Elevated mortgage rates, high construction costs for concrete and other building materials, and weakening buyer demand in the face of rising mortgage rates continued to drag down single-family housing production.In October, overall housing starts decreased 4.2% to a seasonally adjusted annual rate of 1.43 million units, according to the U.S. Department of Housing and Urban Development and the U.S. Census Bureau. The 1.43 million represents the number of housing units per year if the number remains constant for 12 months.Within this overall number, single-family starts decreased 6.1% to an 855,000 seasonally adjusted annual rate. Year-to-date, single-family starts are down 7.1%.

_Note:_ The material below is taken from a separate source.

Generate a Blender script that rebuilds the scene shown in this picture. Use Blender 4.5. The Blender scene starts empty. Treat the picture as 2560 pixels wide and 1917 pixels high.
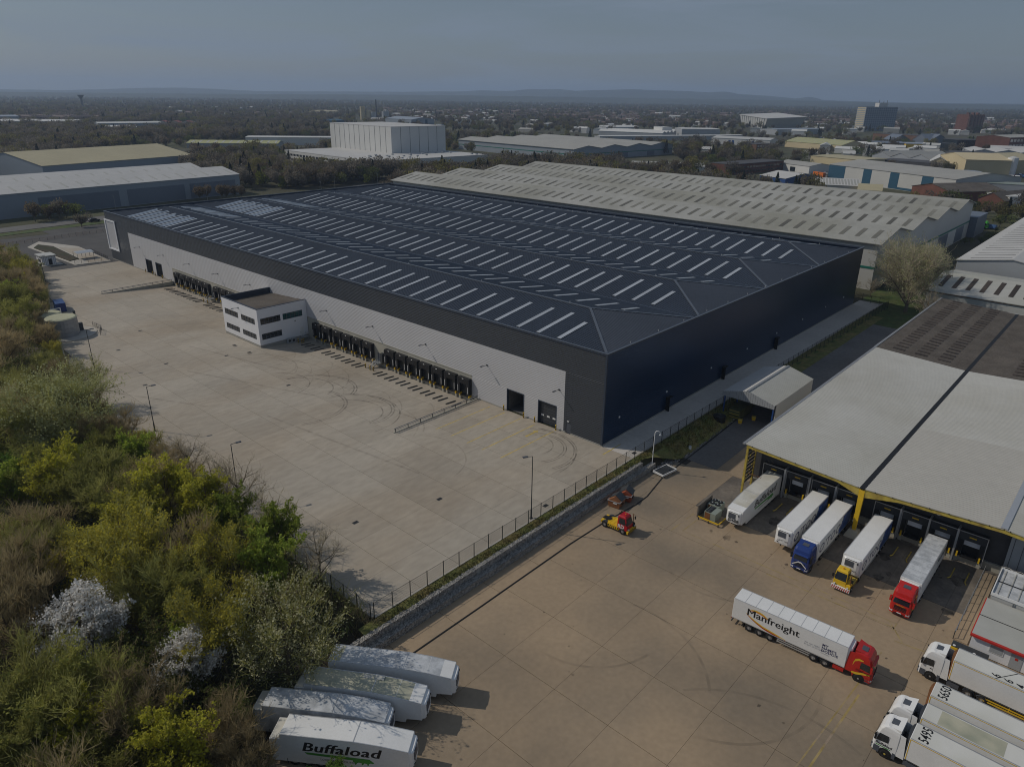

The multifamily sector, which includes apartment buildings and condos, decreased 1.2% to an annualized 570,000 pace.“Builders are slowing construction as demand retreats due to high mortgage rates, stubbornly elevated construction costs and declines for housing affordability,” says Jerry Konter, chairman of the National Association of Home Builders (NAHB).“This will be the first year since 2011 to post a calendar-year decline for single-family starts,” says NAHB Chief Economist Robert Dietz. “We are forecasting additional declines for single-family construction in 2023, which means economic slowing will expand from the residential construction market into the rest of the economy.”
On a regional and year-to-date basis, combined single-family and multifamily starts are 2.9% higher in the Northeast, 1.5% lower in the Midwest, 2.6% higher in the South – the area that includes Florida – and 5.1% lower in the West. Overall permits decreased 2.4% to a 1.53 million unit annualized rate in October. Single-family permits decreased 3.6% to an 839,000 unit rate. Multifamily permits decreased 1.0% to an annualized 687,000 pace. Looking at regional permit data – a sign of future activity – on a year-to-date basis, permits are 2.8% lower in the Northeast, 0.2% higher in the Midwest, 1.1% higher in the South and 4.0% lower in the West. Multifamily units under construction climbed again in October to 928,000, the highest tally since December 1973.